- Don’t Make It Worse
- If you’re in a cluttered space, even if you don’t have time to retrofit the entire space to be cleaner, you can at least make sure that what you’re changing/adding isn’t continuing the trend of badness.
- If you see a pull request that continues the trend of badness, politely remind the author that we have agreed to not make our space worse.
- Improvement Over Consistency
- 5 books in a pile and one on the shelf is better than 6 books in the pile.
- Maybe the next time the code is touched, someone can move one more book over to the shelf.
- If you wait until you have time to move them all at once, it won’t happen.
- This is difficult, because we are taught to value consistency.
- 5 books in a pile and one on the shelf is better than 6 books in the pile.

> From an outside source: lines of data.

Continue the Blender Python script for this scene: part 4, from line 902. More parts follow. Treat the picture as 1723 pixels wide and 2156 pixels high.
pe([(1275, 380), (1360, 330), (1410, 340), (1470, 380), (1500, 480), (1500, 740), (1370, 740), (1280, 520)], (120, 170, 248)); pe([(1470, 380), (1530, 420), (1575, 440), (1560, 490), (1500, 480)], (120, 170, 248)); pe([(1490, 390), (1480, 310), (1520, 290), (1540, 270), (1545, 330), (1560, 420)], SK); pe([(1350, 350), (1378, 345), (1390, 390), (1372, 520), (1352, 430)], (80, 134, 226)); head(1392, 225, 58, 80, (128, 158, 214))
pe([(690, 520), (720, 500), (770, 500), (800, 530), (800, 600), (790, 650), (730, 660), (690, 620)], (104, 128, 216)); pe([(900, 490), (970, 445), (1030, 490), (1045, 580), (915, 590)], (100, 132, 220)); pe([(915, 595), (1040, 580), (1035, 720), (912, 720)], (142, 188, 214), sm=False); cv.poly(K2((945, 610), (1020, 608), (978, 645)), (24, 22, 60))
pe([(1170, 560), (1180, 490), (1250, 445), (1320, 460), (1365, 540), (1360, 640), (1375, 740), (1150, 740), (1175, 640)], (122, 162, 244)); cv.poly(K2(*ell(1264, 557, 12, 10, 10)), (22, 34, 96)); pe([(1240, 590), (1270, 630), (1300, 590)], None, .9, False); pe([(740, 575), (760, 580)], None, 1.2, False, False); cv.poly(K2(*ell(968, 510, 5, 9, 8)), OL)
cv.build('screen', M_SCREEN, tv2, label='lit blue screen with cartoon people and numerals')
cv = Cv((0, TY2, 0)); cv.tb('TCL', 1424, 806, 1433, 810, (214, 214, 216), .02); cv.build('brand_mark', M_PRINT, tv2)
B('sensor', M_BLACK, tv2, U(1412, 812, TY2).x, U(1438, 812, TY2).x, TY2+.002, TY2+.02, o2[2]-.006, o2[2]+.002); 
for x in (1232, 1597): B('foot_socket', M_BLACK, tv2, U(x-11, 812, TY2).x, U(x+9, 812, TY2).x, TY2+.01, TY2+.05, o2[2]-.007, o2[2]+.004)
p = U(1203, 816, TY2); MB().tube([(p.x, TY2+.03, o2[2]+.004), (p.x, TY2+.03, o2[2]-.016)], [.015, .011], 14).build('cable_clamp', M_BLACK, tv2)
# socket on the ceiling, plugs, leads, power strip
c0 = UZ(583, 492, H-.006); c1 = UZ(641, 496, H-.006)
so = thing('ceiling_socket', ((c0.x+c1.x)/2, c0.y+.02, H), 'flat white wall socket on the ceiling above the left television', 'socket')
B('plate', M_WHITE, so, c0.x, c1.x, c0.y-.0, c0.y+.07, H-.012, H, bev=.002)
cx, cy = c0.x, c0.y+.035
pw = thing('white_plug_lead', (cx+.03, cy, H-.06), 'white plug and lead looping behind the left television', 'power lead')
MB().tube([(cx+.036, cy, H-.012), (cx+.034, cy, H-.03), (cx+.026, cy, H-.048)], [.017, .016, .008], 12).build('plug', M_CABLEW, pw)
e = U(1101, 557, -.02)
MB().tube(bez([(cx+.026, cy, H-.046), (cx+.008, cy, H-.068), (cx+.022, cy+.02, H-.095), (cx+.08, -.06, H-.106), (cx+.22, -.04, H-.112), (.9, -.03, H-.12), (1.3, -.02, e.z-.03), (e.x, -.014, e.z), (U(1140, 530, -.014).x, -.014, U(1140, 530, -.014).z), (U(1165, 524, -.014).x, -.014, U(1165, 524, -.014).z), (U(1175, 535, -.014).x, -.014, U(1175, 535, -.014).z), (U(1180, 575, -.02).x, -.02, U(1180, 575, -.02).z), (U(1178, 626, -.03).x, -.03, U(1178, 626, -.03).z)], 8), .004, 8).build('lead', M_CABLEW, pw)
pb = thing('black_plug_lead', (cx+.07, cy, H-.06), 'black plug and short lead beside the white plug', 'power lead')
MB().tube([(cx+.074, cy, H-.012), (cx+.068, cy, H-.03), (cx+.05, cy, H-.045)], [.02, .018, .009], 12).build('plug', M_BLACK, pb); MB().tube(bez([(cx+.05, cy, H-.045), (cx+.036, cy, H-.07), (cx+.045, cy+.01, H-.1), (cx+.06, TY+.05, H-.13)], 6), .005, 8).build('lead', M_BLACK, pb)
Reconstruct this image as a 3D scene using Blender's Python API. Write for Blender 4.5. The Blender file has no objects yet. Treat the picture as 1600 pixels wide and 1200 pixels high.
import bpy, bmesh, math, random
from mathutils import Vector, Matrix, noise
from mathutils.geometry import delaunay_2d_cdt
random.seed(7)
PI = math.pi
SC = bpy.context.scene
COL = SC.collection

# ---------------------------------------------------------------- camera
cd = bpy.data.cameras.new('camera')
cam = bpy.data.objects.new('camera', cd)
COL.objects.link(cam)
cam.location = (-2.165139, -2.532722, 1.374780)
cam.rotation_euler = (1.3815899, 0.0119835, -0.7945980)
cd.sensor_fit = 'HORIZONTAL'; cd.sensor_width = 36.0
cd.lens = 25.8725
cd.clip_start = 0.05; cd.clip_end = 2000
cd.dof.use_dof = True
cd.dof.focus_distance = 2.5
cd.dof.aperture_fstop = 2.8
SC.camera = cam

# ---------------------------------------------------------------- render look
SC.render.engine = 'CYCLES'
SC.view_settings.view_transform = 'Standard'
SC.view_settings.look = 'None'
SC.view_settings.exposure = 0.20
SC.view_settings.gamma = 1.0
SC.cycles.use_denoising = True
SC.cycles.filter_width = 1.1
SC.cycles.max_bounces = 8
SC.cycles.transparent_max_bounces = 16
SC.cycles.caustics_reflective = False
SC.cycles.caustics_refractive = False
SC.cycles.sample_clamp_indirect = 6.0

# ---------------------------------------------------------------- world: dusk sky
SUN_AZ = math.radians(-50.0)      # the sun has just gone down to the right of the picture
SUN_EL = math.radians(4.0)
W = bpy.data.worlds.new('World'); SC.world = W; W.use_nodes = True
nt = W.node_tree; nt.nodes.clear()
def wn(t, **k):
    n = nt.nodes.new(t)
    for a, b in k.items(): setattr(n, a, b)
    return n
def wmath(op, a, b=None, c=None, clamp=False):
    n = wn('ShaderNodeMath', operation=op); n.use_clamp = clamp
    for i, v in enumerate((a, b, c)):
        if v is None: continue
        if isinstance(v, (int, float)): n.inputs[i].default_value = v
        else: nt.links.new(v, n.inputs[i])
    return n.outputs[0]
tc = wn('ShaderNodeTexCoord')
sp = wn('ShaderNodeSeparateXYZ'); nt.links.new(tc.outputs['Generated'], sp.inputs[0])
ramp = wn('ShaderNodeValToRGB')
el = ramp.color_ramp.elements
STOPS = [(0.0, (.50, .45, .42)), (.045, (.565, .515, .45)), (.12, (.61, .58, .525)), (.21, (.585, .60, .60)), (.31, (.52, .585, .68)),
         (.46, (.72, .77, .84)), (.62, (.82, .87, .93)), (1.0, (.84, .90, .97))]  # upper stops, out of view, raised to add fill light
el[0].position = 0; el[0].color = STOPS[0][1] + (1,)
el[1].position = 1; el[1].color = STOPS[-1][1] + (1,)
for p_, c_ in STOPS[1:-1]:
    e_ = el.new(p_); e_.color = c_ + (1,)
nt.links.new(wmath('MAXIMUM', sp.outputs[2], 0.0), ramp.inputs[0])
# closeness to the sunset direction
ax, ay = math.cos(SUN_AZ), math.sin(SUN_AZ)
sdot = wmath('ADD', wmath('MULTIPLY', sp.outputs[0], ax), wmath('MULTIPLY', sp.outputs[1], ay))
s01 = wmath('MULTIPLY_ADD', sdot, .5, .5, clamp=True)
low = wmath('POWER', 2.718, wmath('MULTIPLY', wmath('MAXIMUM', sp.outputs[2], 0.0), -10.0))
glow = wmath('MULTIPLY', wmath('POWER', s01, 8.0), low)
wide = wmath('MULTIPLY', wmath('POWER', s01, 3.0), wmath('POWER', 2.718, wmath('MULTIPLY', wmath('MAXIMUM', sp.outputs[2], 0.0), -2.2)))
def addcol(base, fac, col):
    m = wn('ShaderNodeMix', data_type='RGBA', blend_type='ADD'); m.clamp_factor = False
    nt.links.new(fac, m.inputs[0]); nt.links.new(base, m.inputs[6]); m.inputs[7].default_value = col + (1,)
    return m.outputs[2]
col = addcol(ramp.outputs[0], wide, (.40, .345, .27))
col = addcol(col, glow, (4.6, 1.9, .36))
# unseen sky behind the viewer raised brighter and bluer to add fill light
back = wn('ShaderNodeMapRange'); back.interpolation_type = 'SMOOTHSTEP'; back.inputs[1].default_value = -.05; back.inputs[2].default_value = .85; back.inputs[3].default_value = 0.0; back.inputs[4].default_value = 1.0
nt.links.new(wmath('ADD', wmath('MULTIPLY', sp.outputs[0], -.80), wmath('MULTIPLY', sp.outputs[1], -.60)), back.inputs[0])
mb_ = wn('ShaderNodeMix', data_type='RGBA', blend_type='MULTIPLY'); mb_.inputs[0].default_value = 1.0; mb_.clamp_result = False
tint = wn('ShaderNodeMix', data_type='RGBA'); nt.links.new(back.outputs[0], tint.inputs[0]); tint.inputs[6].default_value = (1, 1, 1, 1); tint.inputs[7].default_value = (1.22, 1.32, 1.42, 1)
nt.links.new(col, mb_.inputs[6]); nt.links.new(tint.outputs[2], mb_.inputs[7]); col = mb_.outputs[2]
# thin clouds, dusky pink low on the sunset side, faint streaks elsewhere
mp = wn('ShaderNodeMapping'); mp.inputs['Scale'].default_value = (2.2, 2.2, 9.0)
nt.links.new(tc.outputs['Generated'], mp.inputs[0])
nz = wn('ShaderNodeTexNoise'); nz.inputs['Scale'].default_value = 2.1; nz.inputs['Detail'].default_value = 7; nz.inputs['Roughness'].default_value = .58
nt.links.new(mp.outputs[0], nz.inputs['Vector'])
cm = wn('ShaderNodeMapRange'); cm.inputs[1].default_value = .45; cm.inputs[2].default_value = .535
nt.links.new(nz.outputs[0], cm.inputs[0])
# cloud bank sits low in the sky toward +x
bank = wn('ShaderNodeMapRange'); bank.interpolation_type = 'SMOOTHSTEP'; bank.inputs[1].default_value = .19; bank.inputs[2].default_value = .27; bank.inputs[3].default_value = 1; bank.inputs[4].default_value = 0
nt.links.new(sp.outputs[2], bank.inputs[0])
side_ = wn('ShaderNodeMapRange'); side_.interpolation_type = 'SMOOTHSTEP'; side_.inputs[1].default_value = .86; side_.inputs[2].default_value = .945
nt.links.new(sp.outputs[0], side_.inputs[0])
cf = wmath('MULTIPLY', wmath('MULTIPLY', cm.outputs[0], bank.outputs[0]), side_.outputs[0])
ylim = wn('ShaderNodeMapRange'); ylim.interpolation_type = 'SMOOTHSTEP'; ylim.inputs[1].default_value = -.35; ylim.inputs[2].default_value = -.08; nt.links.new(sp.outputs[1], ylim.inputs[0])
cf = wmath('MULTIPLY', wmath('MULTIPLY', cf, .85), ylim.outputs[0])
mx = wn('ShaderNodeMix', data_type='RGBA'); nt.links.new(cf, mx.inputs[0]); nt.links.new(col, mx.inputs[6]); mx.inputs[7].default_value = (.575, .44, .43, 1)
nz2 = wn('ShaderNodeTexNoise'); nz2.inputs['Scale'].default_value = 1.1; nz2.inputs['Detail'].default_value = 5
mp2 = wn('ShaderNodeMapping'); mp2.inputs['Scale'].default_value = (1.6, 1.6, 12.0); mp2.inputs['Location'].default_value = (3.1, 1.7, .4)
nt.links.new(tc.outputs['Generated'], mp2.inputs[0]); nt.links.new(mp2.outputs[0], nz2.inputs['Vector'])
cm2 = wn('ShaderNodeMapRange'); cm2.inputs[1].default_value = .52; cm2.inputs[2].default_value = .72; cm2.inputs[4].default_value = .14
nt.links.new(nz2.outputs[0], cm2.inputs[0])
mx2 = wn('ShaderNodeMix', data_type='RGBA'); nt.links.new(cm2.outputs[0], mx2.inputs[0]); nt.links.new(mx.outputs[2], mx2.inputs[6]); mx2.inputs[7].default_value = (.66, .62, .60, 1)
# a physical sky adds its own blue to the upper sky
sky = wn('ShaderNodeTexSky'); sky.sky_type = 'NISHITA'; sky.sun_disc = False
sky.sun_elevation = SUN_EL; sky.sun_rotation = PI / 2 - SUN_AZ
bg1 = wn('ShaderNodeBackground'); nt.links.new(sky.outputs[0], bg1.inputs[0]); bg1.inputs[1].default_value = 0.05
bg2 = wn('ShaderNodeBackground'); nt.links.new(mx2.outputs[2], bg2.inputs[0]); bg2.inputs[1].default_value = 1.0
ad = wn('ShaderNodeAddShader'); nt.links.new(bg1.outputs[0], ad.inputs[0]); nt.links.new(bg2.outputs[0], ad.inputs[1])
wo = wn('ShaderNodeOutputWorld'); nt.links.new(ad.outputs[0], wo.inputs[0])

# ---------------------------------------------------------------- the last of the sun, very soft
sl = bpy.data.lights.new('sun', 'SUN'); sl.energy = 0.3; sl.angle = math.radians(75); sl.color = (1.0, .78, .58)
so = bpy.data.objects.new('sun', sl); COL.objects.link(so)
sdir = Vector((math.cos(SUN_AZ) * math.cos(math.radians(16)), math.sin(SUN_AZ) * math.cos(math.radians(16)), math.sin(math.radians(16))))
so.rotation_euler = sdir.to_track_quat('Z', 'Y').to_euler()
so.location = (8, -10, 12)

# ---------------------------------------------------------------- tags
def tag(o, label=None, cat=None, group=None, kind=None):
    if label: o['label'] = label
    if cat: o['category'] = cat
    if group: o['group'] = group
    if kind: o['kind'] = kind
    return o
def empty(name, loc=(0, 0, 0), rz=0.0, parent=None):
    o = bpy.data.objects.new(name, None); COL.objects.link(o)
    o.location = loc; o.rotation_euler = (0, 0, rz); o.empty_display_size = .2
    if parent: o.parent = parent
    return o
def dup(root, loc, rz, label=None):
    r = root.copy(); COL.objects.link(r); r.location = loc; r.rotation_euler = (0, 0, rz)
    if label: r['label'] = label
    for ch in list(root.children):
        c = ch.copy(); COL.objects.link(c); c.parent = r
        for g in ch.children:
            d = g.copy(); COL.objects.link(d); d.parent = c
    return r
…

We need to be able to tolerate some mess, because that little bit of mess is what makes it livable.
- Inline Everything
- Stop creating stories for refactoring. This is still a big bang.
- We need to incorporate the cleaning into everything we do.
- Boy/girl scout rule: leave things cleaner than how you found it.
- Treat refactoring and cleaning up as part of what we do, be open about it. Don’t try to hide it.
- Liase
- Communicate with everyone about what you’re doing all the time.
- Don’t ask for permission. Clean code is literally part of our job. It is expected.
- Be upfront about what you are doing.
- Don’t ask for forgiveness.
- But learn from your mistakes.
- Do ask for advice.
- “Do you think we should refactor this right now?”
- But don’t always take the advice.
- It is your job to decide whether or not something needs to be refactored.
- You need to have the freedom to make those decisions and to make those mistakes.
- Do work together.
- You have to live here.
- We want to change the codebase from you have to live here to, you get to live here.
- Don’t ask for permission. Clean code is literally part of our job. It is expected.